Zcash (ZEC) has surged 1,250% in three months, catapulting it back into the top-tier market. But is its value creation durable, or will hot stove investors burn themselves?
Unlike other cryptocurrencies, Zcash inherits Bitcoin’s supply policies. It has a hard cap of 21 million coins and an issuance schedule that halves every four years, reducing new supply and creating scarcity. The second halving in November 2024 may lead to profitable times for holders.
Zcash’s technology is its major appeal: zk-SNARKs enable private transactions without revealing amounts or counterparts on-chain. This privacy utility differs from Bitcoin’s transparency, attracting investors seeking anonymized transactions.

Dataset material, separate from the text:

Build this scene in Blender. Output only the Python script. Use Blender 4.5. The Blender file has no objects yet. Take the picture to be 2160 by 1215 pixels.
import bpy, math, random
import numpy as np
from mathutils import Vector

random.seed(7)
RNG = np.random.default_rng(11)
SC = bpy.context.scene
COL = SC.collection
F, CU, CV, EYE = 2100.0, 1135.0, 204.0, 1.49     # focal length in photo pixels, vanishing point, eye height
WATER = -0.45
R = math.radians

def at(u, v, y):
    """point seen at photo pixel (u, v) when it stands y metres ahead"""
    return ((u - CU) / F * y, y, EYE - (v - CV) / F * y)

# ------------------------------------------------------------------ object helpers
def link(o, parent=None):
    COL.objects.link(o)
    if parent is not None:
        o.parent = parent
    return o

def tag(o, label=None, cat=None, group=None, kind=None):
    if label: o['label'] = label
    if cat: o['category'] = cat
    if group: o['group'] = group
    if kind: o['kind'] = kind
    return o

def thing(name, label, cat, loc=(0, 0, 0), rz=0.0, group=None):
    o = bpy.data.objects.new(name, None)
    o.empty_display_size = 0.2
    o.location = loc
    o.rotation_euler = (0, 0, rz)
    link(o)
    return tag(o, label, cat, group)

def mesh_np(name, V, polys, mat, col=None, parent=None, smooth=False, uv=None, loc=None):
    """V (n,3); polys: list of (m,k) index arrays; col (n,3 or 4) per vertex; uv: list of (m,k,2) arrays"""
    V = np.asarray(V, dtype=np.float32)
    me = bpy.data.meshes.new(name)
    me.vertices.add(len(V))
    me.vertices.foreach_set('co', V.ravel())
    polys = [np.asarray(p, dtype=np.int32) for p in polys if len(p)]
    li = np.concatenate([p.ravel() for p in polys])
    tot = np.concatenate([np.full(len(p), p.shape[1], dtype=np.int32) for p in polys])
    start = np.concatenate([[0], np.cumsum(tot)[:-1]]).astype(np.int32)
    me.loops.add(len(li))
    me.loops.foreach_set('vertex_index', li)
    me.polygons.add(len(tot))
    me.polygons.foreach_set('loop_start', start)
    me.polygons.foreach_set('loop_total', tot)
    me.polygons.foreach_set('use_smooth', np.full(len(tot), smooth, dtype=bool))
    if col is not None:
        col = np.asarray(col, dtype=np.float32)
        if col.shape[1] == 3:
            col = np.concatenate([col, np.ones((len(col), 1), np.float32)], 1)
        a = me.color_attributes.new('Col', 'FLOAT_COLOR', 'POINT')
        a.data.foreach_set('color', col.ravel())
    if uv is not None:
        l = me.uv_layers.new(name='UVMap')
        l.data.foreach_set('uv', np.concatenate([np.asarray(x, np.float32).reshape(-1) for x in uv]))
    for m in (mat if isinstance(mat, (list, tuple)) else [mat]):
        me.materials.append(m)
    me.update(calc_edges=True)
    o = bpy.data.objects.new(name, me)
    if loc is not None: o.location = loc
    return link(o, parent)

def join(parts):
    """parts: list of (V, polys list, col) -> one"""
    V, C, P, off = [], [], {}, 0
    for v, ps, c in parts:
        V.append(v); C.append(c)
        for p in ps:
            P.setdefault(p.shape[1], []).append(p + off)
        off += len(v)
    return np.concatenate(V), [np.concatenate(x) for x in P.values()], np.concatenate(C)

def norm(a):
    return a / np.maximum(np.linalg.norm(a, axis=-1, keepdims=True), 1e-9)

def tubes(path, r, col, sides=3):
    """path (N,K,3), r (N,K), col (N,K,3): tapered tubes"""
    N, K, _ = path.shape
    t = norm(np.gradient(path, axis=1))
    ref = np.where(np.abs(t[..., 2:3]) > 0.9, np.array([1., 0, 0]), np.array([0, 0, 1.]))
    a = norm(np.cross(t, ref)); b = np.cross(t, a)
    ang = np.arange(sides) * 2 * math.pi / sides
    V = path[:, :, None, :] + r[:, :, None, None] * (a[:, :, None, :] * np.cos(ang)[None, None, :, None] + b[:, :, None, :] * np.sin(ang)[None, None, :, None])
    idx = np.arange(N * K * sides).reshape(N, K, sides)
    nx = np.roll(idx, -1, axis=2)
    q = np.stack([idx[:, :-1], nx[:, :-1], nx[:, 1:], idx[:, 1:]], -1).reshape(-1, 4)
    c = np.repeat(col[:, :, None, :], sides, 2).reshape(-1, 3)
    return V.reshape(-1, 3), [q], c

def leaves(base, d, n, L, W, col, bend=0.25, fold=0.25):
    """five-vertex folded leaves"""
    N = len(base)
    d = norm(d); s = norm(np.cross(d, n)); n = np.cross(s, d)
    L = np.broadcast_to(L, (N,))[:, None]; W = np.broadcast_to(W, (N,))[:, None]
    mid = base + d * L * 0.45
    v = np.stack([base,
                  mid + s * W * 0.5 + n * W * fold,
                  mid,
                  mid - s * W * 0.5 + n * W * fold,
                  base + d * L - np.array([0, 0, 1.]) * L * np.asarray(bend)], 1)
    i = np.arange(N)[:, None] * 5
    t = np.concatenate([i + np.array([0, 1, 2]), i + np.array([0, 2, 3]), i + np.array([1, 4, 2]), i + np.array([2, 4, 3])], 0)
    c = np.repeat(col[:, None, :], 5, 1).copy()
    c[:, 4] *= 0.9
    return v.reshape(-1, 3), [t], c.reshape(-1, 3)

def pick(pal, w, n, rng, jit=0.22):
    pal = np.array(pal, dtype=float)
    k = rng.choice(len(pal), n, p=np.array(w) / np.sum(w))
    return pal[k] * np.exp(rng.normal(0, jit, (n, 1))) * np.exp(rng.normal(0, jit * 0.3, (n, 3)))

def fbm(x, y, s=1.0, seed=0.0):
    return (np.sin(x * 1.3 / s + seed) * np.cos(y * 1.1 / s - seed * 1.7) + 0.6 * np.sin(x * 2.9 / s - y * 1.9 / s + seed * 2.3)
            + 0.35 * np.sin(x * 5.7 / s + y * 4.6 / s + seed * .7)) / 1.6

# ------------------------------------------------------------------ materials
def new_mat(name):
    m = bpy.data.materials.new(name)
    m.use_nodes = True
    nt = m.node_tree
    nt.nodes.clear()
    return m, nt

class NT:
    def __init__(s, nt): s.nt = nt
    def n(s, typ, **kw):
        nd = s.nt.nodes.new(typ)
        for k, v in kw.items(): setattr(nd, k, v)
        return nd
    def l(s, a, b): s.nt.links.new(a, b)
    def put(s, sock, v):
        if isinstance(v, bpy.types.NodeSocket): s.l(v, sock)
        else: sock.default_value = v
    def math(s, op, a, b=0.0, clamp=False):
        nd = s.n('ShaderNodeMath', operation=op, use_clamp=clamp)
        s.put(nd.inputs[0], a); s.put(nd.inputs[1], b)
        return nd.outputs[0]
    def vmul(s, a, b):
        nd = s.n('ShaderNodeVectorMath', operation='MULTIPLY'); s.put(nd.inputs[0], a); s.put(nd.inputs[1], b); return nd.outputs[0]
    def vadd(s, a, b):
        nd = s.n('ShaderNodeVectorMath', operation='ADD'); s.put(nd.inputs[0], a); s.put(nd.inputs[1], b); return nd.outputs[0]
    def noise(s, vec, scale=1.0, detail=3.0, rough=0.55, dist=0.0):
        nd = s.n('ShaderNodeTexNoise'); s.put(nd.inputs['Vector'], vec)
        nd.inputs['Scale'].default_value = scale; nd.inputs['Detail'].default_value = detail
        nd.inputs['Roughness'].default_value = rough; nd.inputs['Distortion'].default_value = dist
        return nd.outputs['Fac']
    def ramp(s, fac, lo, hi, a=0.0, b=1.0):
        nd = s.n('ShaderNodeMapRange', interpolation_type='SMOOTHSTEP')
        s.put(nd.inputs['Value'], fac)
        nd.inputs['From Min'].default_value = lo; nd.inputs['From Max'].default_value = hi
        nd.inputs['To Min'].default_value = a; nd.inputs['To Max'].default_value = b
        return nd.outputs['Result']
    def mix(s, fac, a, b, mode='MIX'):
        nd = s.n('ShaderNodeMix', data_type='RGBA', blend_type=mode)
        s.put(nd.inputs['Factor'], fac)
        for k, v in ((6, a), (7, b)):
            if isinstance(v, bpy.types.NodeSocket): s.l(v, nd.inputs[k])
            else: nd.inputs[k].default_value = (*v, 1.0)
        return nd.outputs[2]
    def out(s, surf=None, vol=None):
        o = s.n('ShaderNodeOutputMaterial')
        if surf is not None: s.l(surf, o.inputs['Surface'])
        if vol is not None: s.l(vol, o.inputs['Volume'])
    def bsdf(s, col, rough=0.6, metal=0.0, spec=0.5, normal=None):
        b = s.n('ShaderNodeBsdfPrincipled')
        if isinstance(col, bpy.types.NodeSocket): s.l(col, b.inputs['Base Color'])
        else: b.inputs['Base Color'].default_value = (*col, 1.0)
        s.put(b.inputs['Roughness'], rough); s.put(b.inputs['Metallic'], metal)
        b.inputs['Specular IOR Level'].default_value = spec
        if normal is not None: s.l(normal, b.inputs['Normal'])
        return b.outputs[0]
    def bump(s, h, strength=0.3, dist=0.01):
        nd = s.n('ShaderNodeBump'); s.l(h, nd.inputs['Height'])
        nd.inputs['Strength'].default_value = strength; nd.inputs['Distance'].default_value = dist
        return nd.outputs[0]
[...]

However, policymakers have targeted Zcash with regulations and bans. Japan effectively banned it in 2018, and South Korea required exchanges to delist in 2021. Europe has dealt with intermittent delistings and shifting regulations. If regulators continue to disfavor privacy coins, Zcash’s adoption path may be uncertain.
Given its hot streak, investing in Zcash isn’t suitable for most investors. A cautious approach is to view it as a niche position, accumulated gradually on weakness. If regulatory access widens, Zcash could compound in value. But if compliance frictions persist, long-term growth may be hindered.